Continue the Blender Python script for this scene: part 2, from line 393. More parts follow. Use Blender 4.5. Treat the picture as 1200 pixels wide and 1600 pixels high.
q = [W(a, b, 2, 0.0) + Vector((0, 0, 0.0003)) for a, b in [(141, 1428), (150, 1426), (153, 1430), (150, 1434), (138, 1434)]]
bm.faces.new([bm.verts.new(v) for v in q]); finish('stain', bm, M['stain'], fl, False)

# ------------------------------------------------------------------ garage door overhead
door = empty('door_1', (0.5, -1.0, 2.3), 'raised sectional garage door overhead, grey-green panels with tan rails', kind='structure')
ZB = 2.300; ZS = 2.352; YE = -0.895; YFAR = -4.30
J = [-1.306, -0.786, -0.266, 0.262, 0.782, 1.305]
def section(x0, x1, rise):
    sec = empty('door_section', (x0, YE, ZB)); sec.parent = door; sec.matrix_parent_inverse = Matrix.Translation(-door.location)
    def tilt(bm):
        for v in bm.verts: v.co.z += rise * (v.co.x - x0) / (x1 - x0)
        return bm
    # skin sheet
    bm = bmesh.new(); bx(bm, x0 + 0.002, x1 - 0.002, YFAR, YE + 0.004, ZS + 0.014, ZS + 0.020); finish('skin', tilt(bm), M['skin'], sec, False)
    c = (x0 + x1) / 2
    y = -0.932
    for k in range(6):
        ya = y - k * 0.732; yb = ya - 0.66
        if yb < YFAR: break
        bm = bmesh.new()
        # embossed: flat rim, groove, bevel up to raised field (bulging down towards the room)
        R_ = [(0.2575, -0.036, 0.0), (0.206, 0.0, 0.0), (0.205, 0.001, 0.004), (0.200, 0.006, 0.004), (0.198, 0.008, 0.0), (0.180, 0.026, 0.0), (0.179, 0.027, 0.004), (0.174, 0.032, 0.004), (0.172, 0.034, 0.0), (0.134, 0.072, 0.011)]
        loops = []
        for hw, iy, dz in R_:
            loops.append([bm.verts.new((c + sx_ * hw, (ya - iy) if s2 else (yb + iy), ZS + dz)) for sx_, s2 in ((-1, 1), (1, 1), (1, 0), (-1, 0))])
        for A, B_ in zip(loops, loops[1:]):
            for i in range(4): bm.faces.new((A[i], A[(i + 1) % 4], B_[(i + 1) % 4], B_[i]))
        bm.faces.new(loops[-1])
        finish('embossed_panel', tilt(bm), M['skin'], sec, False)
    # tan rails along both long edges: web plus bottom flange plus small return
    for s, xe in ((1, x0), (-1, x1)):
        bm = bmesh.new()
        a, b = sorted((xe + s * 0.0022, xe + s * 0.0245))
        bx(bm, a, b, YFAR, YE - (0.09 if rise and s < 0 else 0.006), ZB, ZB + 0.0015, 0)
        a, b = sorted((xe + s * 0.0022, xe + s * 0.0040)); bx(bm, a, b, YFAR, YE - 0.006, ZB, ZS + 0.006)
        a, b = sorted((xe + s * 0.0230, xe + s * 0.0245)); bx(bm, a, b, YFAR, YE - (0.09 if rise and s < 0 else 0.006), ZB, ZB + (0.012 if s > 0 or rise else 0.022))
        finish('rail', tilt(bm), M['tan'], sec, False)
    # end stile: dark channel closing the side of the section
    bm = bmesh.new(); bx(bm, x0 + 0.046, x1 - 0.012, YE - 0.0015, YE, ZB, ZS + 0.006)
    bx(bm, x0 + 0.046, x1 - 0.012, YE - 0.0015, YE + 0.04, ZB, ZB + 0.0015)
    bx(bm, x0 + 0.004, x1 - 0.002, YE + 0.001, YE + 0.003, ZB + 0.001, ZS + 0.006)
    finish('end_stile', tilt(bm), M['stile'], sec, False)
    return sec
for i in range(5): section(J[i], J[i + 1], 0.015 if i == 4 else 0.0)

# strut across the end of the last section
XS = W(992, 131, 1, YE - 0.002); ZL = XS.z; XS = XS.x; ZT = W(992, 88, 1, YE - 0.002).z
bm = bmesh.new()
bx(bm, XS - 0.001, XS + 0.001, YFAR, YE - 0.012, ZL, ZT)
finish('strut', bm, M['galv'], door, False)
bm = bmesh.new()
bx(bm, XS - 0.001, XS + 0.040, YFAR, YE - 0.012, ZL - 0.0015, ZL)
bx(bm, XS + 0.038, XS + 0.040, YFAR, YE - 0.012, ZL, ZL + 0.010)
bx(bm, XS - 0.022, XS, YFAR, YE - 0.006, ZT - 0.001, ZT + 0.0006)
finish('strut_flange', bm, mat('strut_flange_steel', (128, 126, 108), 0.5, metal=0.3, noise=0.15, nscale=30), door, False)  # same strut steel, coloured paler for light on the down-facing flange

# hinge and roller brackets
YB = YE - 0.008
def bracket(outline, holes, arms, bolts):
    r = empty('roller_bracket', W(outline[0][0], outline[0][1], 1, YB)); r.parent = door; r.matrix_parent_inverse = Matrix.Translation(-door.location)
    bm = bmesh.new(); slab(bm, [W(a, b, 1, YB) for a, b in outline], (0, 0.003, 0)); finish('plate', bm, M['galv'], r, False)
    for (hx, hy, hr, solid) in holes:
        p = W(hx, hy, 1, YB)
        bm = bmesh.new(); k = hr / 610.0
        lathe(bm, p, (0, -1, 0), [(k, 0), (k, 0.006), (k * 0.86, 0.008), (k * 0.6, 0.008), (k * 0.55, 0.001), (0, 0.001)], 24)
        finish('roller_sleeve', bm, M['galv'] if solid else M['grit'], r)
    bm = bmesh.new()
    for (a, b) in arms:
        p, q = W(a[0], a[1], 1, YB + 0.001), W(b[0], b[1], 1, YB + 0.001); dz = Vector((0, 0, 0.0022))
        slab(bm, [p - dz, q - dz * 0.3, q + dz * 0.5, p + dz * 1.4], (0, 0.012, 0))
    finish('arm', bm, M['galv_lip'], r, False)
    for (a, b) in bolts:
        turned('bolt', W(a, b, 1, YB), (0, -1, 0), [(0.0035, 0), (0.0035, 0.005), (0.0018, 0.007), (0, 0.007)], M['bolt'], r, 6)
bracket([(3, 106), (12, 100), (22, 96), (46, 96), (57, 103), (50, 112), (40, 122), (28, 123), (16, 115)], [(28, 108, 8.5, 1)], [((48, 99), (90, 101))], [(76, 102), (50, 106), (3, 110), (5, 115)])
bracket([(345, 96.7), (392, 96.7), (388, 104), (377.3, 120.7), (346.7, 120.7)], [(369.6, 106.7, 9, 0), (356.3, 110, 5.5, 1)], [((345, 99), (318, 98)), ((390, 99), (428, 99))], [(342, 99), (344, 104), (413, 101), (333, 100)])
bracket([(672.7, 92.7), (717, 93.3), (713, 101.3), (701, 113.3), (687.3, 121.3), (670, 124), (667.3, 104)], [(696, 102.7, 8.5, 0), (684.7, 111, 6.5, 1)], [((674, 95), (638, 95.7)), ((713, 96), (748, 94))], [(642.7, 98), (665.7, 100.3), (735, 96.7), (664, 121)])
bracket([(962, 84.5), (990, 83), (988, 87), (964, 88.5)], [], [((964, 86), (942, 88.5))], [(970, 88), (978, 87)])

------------

» **Exercise directions**
Extract all of the material exactly as it is written.

» **Exercise response**
Continue the Blender Python script for this scene: part 2, from line 393. More parts follow. Use Blender 4.5. Treat the picture as 1200 pixels wide and 1600 pixels high.
q = [W(a, b, 2, 0.0) + Vector((0, 0, 0.0003)) for a, b in [(141, 1428), (150, 1426), (153, 1430), (150, 1434), (138, 1434)]]
bm.faces.new([bm.verts.new(v) for v in q]); finish('stain', bm, M['stain'], fl, False)

# ------------------------------------------------------------------ garage door overhead
door = empty('door_1', (0.5, -1.0, 2.3), 'raised sectional garage door overhead, grey-green panels with tan rails', kind='structure')
ZB = 2.300; ZS = 2.352; YE = -0.895; YFAR = -4.30
J = [-1.306, -0.786, -0.266, 0.262, 0.782, 1.305]
def section(x0, x1, rise):
    sec = empty('door_section', (x0, YE, ZB)); sec.parent = door; sec.matrix_parent_inverse = Matrix.Translation(-door.location)
    def tilt(bm):
        for v in bm.verts: v.co.z += rise * (v.co.x - x0) / (x1 - x0)
        return bm
    # skin sheet
    bm = bmesh.new(); bx(bm, x0 + 0.002, x1 - 0.002, YFAR, YE + 0.004, ZS + 0.014, ZS + 0.020); finish('skin', tilt(bm), M['skin'], sec, False)
    c = (x0 + x1) / 2
    y = -0.932
    for k in range(6):
        ya = y - k * 0.732; yb = ya - 0.66
        if yb < YFAR: break
        bm = bmesh.new()
        # embossed: flat rim, groove, bevel up to raised field (bulging down towards the room)
        R_ = [(0.2575, -0.036, 0.0), (0.206, 0.0, 0.0), (0.205, 0.001, 0.004), (0.200, 0.006, 0.004), (0.198, 0.008, 0.0), (0.180, 0.026, 0.0), (0.179, 0.027, 0.004), (0.174, 0.032, 0.004), (0.172, 0.034, 0.0), (0.134, 0.072, 0.011)]
        loops = []
        for hw, iy, dz in R_:
            loops.append([bm.verts.new((c + sx_ * hw, (ya - iy) if s2 else (yb + iy), ZS + dz)) for sx_, s2 in ((-1, 1), (1, 1), (1, 0), (-1, 0))])
        for A, B_ in zip(loops, loops[1:]):
            for i in range(4): bm.faces.new((A[i], A[(i + 1) % 4], B_[(i + 1) % 4], B_[i]))
        bm.faces.new(loops[-1])
        finish('embossed_panel', tilt(bm), M['skin'], sec, False)
    # tan rails along both long edges: web plus bottom flange plus small return
    for s, xe in ((1, x0), (-1, x1)):
        bm = bmesh.new()
        a, b = sorted((xe + s * 0.0022, xe + s * 0.0245))
        bx(bm, a, b, YFAR, YE - (0.09 if rise and s < 0 else 0.006), ZB, ZB + 0.0015, 0)
        a, b = sorted((xe + s * 0.0022, xe + s * 0.0040)); bx(bm, a, b, YFAR, YE - 0.006, ZB, ZS + 0.006)
        a, b = sorted((xe + s * 0.0230, xe + s * 0.0245)); bx(bm, a, b, YFAR, YE - (0.09 if rise and s < 0 else 0.006), ZB, ZB + (0.012 if s > 0 or rise else 0.022))
        finish('rail', tilt(bm), M['tan'], sec, False)
    # end stile: dark channel closing the side of the section
    bm = bmesh.new(); bx(bm, x0 + 0.046, x1 - 0.012, YE - 0.0015, YE, ZB, ZS + 0.006)
    bx(bm, x0 + 0.046, x1 - 0.012, YE - 0.0015, YE + 0.04, ZB, ZB + 0.0015)
    bx(bm, x0 + 0.004, x1 - 0.002, YE + 0.001, YE + 0.003, ZB + 0.001, ZS + 0.006)
    finish('end_stile', tilt(bm), M['stile'], sec, False)
    return sec
for i in range(5): section(J[i], J[i + 1], 0.015 if i == 4 else 0.0)

# strut across the end of the last section
XS = W(992, 131, 1, YE - 0.002); ZL = XS.z; XS = XS.x; ZT = W(992, 88, 1, YE - 0.002).z
bm = bmesh.new()
bx(bm, XS - 0.001, XS + 0.001, YFAR, YE - 0.012, ZL, ZT)
finish('strut', bm, M['galv'], door, False)
bm = bmesh.new()
bx(bm, XS - 0.001, XS + 0.040, YFAR, YE - 0.012, ZL - 0.0015, ZL)
bx(bm, XS + 0.038, XS + 0.040, YFAR, YE - 0.012, ZL, ZL + 0.010)
bx(bm, XS - 0.022, XS, YFAR, YE - 0.006, ZT - 0.001, ZT + 0.0006)
finish('strut_flange', bm, mat('strut_flange_steel', (128, 126, 108), 0.5, metal=0.3, noise=0.15, nscale=30), door, False)  # same strut steel, coloured paler for light on the down-facing flange

# hinge and roller brackets
YB = YE - 0.008
def bracket(outline, holes, arms, bolts):
    r = empty('roller_bracket', W(outline[0][0], outline[0][1], 1, YB)); r.parent = door; r.matrix_parent_inverse = Matrix.Translation(-door.location)
    bm = bmesh.new(); slab(bm, [W(a, b, 1, YB) for a, b in outline], (0, 0.003, 0)); finish('plate', bm, M['galv'], r, False)
    for (hx, hy, hr, solid) in holes:
        p = W(hx, hy, 1, YB)
        bm = bmesh.new(); k = hr / 610.0
        lathe(bm, p, (0, -1, 0), [(k, 0), (k, 0.006), (k * 0.86, 0.008), (k * 0.6, 0.008), (k * 0.55, 0.001), (0, 0.001)], 24)
        finish('roller_sleeve', bm, M['galv'] if solid else M['grit'], r)
    bm = bmesh.new()
    for (a, b) in arms:
        p, q = W(a[0], a[1], 1, YB + 0.001), W(b[0], b[1], 1, YB + 0.001); dz = Vector((0, 0, 0.0022))
        slab(bm, [p - dz, q - dz * 0.3, q + dz * 0.5, p + dz * 1.4], (0, 0.012, 0))
    finish('arm', bm, M['galv_lip'], r, False)
    for (a, b) in bolts:
        turned('bolt', W(a, b, 1, YB), (0, -1, 0), [(0.0035, 0), (0.0035, 0.005), (0.0018, 0.007), (0, 0.007)], M['bolt'], r, 6)
bracket([(3, 106), (12, 100), (22, 96), (46, 96), (57, 103), (50, 112), (40, 122), (28, 123), (16, 115)], [(28, 108, 8.5, 1)], [((48, 99), (90, 101))], [(76, 102), (50, 106), (3, 110), (5, 115)])
bracket([(345, 96.7), (392, 96.7), (388, 104), (377.3, 120.7), (346.7, 120.7)], [(369.6, 106.7, 9, 0), (356.3, 110, 5.5, 1)], [((345, 99), (318, 98)), ((390, 99), (428, 99))], [(342, 99), (344, 104), (413, 101), (333, 100)])
bracket([(672.7, 92.7), (717, 93.3), (713, 101.3), (701, 113.3), (687.3, 121.3), (670, 124), (667.3, 104)], [(696, 102.7, 8.5, 0), (684.7, 111, 6.5, 1)], [((674, 95), (638, 95.7)), ((713, 96), (748, 94))], [(642.7, 98), (665.7, 100.3), (735, 96.7), (664, 121)])
bracket([(962, 84.5), (990, 83), (988, 87), (964, 88.5)], [], [((964, 86), (942, 88.5))], [(970, 88), (978, 87)])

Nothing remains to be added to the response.